Systolic implementation of Karatsuba algo- rithm (KA)-based digit-serial multiplier over $GF(2^{m})$ on field- programmable gate array (FPGA) platforms has many attractive features, such as efficient tradeoff in area-time complexity and high-throughput rate. But on the other side, it suffers from high register-complexity, which leads to increase in area and power consumption. In this paper, we present an algorithm and architecture for efficient FPGA implementation of KA-based digit-serial systolic multiplier over $GF(2^{m})$ based on the National Institute of Standards and Technology (NIST) recommended polynomials. A number of efficient techniques have been explored and used to realize efficient implementation of these multipliers.
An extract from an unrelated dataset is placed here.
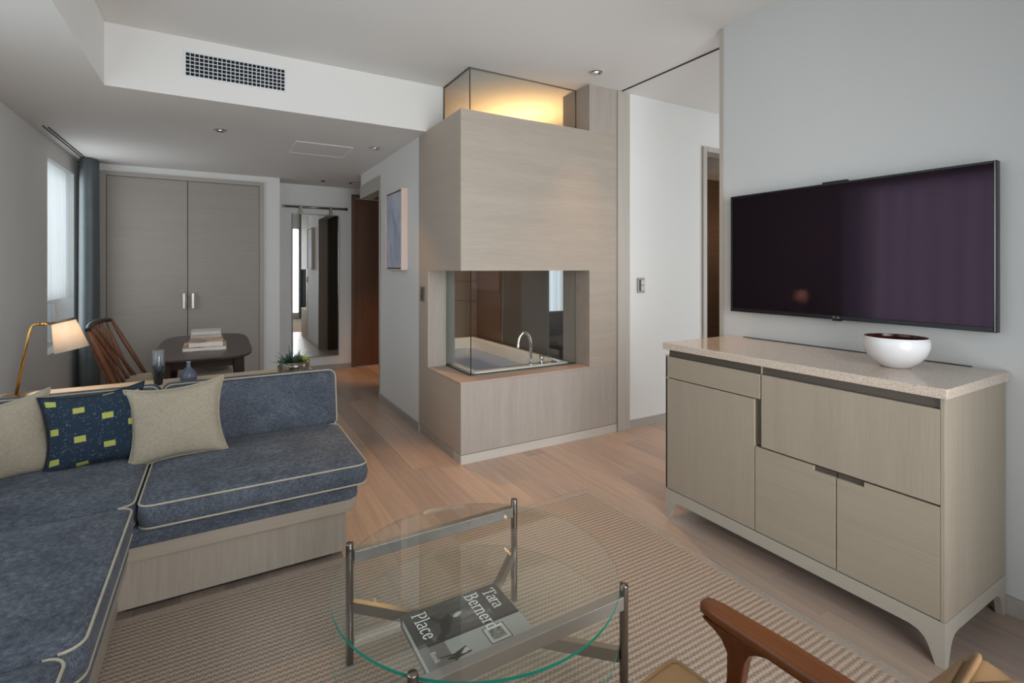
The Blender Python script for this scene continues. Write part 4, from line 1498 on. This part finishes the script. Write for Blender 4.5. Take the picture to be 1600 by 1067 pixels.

First, we propose a novel KA-based approach, where the computational complexity is significantly reduced compared with the existing one. Second, we propose efficient register minimization techniques, such as redundant register removal, two-stage pipelining, and register sharing to reduce the register complexity of the proposed structure. Third, we adopt an efficient FPGA-specific digit-parallel implementation strategy to optimize the area-time–power complexities of the proposed structure on FPGA platforms. The results obtained from FPGA synthesis indicate that the proposed multiplier (for field based on NIST trinomial $GF(2^{233})$ ) has significantly lower area–time–power complexities than the existing designs, e.g., the proposed structure could achieve 65.7% and 73.6% reduction on area-delay product and power-delay product over the best of existing KA-based systolic structures, respectively.